CMV: In situations of communicated paternal non-willingness, the financial burden of a child should fall on the person who decided to birth it.

Ferraris aren't people.

Very astute. But the point still remains. The fact that you are paying for some of your own decision does not make it just that another should be required to pay for the rest of it.

Parenthood is a situation unlike any other. Your attempt to generalize with bad analogies don't fully describe the situation and special pleading is fully warranted.

It's never warranted. It's a logical fallacy.

If you think my analogies are bad, then by all means come up with a good one.

Even if you don't think it's generalizeable, then trying to look at underlying principals is still useful. Even if this case differs from the underlying principal, it helps to look at the principal to ask why it differs.

So before, when I asked:

Are you arguing that, if you make a choice that puts someone in a position of choosing between A (which carries some costs) and B (which carries significantly more cost, that you owe them for whichever they choose? Or you only owe them for A?

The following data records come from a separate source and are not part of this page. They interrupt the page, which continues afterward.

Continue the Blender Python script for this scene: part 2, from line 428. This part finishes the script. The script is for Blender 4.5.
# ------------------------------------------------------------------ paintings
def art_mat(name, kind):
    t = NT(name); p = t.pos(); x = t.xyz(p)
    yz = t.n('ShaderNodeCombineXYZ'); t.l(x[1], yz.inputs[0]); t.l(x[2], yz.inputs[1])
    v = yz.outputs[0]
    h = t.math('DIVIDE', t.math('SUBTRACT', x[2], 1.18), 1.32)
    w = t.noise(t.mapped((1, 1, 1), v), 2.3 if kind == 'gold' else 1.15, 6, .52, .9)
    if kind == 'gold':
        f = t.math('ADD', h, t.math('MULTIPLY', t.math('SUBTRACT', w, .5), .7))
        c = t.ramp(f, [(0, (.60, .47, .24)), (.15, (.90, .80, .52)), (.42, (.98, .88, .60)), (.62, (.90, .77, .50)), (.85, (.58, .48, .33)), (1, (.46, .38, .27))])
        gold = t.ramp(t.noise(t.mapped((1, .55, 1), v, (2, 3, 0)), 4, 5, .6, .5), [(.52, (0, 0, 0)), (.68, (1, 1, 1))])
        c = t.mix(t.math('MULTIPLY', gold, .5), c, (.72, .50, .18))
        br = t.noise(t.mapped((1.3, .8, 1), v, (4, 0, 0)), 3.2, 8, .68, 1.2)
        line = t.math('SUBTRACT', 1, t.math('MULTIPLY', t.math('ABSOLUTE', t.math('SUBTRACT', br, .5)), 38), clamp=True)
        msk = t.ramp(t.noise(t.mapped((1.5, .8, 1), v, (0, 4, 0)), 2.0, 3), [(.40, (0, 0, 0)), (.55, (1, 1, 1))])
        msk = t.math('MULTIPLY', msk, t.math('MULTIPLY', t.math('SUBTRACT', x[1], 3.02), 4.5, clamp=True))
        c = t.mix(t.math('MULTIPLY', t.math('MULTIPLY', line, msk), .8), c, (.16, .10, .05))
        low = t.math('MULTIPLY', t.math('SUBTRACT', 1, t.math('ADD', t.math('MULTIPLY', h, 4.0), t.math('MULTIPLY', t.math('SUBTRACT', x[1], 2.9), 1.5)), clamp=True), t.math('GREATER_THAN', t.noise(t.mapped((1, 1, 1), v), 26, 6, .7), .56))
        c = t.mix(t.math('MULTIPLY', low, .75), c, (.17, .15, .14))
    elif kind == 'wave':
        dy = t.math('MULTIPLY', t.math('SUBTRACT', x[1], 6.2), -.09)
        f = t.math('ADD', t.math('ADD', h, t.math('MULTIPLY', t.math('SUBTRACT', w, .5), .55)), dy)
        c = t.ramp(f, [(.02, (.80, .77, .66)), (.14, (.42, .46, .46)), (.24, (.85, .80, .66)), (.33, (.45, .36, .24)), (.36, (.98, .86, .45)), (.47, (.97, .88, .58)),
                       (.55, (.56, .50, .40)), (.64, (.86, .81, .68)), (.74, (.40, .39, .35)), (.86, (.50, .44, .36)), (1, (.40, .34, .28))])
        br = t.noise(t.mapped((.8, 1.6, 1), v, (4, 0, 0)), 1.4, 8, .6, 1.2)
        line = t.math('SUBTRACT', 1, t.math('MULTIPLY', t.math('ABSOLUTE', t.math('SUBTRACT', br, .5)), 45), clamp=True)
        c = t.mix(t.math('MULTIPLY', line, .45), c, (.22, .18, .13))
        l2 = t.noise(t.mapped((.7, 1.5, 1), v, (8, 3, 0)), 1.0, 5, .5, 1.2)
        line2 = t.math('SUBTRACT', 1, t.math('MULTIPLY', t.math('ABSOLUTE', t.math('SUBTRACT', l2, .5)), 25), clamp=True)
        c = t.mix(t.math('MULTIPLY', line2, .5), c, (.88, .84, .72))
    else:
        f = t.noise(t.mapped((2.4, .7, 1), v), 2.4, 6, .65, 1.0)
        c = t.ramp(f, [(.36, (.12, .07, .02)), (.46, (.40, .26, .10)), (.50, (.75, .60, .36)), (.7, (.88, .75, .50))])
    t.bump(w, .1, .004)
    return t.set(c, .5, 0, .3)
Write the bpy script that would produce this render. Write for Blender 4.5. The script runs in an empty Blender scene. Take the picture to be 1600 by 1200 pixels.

Which would your answer be?

How about we get back to the topic at hand, shall we? It takes two to make the baby, and your argument is that, since she has two chances to stop the baby and he only has one, he deserves to have the state pay for her baby instead of paying for something he helped cause. This is a situation where some ideal of "equal number of chances" is less important than the rights of the general populace and the fact that a baby should have two parents, not one. If a child exists, he should be motivated into his life, or at least pay for his mistake. And it was his mistake, not just hers.

The pregnancy is both of their decision. However, turning the pregnancy into a child was a decision made by one person.